Sunday, March 20, 2011

Okay, stop yelling at me!

I know. You weren't yelling at me. But, I kind of was. It's time for me to start this blog back up. For me. I started my final weight loss journey this year. I say final because I don't want to get back on the fat wagon. And I should also call it my eternal weight loss journey because I know it won't be ending in this life time. It's something I'm going to have to work with my whole imperfect life. Until I'm resurrected to a knew and perfect body. I have a food addiction. It's not fun. It's not something I can run away from. It's not the fault of friends or family or bad influences. Okay, well maybe a little. But, food is a constant part of our lives. It's become something to love for me. I love planning food, making food, sharing food and eating food. I eat for fun, for sustenance, for peace, for de-stressing, when I'm anxious, upset, lonely, or tired.


I joined our local gym in November. In January I joined their weight-loss challenge. And it's been a challenge. This is me the beginning of January, on the scale. The only reason I'm smiling is because I was with one of my best friends. We are going through this together.



my starting weight - 226 lbs.



These are my before pictures. Ack! To me that's just gross. And it's not fun feeling that way about yourself. To feel unworthy of being loved because you're fat. I know I don't feel that way about other people. I love them in spite of that weakness. But, we are so much harder on ourselves, aren't we?

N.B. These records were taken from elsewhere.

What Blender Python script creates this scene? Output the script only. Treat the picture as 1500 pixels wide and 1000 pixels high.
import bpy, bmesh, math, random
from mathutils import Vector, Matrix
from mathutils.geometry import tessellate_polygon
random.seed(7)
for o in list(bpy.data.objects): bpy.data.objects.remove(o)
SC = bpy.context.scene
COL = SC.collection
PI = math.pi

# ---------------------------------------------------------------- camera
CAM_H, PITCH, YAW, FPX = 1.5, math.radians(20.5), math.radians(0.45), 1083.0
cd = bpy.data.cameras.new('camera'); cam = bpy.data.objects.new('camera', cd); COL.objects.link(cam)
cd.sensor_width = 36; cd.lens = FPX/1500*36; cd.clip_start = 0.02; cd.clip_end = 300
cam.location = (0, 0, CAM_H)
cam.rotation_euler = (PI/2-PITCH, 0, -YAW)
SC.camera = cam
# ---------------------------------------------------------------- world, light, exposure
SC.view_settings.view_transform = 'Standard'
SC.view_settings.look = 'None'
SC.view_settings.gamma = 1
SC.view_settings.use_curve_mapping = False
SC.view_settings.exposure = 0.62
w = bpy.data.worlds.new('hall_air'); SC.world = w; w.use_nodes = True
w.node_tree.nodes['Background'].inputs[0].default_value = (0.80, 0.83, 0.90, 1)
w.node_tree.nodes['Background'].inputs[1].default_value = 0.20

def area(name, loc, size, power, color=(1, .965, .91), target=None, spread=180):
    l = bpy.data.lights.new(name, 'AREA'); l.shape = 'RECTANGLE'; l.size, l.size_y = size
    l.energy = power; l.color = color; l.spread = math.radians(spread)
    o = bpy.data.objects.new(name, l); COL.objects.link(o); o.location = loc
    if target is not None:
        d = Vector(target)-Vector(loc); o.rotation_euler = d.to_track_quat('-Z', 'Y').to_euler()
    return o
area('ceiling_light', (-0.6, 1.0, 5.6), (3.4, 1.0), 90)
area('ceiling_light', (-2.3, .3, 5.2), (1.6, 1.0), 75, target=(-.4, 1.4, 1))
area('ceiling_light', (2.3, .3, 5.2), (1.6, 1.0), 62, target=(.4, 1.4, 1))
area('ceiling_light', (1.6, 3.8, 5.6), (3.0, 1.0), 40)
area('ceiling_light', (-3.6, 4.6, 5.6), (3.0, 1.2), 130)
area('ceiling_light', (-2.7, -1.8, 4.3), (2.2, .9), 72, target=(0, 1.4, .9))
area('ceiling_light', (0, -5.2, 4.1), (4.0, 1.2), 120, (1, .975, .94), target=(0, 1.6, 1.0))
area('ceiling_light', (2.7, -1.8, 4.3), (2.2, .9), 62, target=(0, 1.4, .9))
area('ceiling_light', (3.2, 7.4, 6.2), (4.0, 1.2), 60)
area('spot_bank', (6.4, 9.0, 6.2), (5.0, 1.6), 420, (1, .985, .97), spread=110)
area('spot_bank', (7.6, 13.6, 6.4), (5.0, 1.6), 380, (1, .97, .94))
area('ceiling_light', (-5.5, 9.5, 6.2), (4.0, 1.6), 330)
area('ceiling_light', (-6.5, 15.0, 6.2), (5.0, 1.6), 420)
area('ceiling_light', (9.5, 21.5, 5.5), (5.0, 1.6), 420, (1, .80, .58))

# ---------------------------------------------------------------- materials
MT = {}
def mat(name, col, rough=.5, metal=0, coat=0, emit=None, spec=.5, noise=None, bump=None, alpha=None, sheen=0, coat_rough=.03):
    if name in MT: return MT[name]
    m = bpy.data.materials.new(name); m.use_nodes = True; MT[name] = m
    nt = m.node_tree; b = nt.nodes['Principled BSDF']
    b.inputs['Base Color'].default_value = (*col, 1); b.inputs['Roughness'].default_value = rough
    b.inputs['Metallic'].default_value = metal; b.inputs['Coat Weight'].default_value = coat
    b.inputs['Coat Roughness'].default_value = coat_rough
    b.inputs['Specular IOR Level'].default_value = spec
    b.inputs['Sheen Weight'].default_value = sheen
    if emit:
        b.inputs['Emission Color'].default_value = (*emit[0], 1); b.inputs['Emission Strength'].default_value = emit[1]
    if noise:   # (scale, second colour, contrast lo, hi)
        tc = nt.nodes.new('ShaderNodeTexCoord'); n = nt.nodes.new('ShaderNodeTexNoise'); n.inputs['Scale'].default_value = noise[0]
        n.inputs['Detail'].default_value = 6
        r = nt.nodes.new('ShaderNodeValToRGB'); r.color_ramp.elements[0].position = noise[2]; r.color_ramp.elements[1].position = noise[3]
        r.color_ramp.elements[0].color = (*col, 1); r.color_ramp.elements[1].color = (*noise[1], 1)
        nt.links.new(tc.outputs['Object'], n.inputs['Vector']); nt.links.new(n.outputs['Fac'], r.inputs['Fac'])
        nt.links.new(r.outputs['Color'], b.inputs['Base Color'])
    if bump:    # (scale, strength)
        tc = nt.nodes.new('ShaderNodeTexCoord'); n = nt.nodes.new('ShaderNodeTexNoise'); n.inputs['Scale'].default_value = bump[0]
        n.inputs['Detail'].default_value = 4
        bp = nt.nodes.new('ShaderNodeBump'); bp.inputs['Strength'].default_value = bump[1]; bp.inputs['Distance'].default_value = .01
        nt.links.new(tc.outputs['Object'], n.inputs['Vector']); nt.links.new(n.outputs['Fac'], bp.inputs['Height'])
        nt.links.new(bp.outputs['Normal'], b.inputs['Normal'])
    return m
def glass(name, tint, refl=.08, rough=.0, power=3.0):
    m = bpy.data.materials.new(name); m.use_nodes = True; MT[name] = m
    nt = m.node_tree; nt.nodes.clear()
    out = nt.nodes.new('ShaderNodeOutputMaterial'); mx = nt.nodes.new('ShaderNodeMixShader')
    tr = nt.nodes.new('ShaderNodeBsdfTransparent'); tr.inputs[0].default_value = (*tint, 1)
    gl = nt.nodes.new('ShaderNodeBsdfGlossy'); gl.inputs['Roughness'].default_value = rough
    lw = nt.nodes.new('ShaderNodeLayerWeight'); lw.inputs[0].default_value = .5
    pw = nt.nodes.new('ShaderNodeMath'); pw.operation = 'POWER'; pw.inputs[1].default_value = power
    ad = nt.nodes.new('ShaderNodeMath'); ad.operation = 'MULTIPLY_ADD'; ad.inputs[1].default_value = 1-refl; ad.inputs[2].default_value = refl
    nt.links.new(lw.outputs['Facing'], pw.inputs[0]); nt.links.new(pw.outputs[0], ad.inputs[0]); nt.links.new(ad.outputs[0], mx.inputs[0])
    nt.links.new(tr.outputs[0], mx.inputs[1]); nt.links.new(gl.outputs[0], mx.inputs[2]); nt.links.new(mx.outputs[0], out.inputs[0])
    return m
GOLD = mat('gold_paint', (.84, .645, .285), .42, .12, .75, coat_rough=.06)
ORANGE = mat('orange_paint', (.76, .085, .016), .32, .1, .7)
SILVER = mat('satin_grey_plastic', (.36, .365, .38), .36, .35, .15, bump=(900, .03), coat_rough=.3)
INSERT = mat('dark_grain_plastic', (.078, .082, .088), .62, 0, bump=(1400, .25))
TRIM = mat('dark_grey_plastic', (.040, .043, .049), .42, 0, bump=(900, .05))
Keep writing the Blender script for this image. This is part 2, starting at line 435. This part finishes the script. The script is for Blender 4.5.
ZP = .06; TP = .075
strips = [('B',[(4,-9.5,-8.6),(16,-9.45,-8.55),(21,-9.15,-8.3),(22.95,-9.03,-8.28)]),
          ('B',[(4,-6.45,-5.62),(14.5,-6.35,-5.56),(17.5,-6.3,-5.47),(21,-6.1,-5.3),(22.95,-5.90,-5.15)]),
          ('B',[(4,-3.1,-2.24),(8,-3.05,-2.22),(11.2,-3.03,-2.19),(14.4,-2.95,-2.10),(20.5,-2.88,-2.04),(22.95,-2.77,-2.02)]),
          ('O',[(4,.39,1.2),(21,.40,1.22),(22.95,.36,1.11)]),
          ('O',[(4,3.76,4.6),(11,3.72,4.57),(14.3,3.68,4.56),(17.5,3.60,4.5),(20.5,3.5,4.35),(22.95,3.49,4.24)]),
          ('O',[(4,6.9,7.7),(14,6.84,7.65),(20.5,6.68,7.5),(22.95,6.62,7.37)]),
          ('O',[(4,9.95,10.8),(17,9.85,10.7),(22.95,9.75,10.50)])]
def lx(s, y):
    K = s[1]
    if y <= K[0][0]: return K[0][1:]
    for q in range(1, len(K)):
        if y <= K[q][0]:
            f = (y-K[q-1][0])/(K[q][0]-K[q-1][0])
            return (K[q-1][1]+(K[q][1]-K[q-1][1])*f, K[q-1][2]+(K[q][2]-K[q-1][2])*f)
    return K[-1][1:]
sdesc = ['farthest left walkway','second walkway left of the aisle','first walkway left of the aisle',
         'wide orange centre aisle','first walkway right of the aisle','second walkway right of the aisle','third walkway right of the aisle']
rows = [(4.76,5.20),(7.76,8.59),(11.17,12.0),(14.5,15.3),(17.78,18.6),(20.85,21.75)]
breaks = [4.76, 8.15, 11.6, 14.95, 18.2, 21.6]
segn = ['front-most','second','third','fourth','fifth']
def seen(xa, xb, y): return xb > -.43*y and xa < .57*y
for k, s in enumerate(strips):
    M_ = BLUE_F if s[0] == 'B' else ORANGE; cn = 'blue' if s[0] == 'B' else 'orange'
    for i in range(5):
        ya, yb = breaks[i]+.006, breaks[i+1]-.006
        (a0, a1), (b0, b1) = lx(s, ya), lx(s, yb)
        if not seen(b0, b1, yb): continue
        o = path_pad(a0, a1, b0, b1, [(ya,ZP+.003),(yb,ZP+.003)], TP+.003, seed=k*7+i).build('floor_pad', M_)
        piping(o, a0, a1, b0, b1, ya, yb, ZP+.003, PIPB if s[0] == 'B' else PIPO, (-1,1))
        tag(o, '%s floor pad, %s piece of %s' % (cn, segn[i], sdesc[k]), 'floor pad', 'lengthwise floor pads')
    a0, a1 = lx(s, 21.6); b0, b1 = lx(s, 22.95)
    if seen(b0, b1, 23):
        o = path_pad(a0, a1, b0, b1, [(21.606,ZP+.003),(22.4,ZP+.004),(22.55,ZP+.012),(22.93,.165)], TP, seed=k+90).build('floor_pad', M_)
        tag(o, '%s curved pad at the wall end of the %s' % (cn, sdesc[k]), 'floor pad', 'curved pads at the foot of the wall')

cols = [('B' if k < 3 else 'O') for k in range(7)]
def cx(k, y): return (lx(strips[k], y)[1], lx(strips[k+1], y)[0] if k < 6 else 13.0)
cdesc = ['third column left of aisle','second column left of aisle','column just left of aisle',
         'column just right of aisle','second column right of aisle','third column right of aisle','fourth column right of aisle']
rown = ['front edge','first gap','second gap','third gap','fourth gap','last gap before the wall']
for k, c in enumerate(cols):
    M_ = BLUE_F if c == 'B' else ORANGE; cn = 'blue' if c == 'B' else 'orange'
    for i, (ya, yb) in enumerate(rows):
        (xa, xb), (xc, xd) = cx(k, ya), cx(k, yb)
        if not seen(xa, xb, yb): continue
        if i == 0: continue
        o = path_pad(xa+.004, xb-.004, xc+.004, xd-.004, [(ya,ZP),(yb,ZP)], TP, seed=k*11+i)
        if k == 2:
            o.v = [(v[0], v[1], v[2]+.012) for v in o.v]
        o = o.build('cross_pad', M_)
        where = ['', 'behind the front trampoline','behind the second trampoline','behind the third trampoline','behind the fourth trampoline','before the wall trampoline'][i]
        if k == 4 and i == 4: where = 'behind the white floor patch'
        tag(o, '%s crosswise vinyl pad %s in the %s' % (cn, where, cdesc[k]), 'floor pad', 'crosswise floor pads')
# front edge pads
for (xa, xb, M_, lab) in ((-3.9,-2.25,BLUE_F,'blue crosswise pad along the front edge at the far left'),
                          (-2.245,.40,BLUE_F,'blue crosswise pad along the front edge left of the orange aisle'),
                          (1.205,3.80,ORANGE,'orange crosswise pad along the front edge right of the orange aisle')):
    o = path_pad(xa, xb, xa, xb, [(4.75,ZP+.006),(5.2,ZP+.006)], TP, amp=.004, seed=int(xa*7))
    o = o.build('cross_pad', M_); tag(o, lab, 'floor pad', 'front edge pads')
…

Since the middle of January I've been making it to the gym 4-5 days a week. They have a child care for me and I use it most of the time. There have been times when I've gone at 8 o'clock at night because that's the only time I could get there. I missed one week in February when the kids and I were sick. But, for all that effort I was pleased at our 6-week weigh-in to find that I had lost some fat. I gained weight - 8 lbs. - but it was muscle that was gained. Still. To not see the change on the scale has been difficult. I'm still going and still working hard at exercising. Since that weigh-in, on March 5th, I've worked on changing my eating habits. Cutting out the treats and the crackers. Still haven't seen any changes. Not even in my clothes fitting better or just looking better in the mirror. I had an emotional break-down after Zumba on Friday. (By the way, I LOVE Zumba.) I hate all the mirrors in that room and the way I look in them. I was having a harder time that night keeping up. And just felt so discouraged. Like it's never going to happen for me. That no matter how hard I try, I'm always going to be fat. That the dancer in my will never be seen. I know those phrases are straight from the Devil himself. But, in the moment, that doesn't register and I just lose it. It didn't last long. And it's not enough to keep me from trying. I know that's what the Lord requires of me. That I keep working on it.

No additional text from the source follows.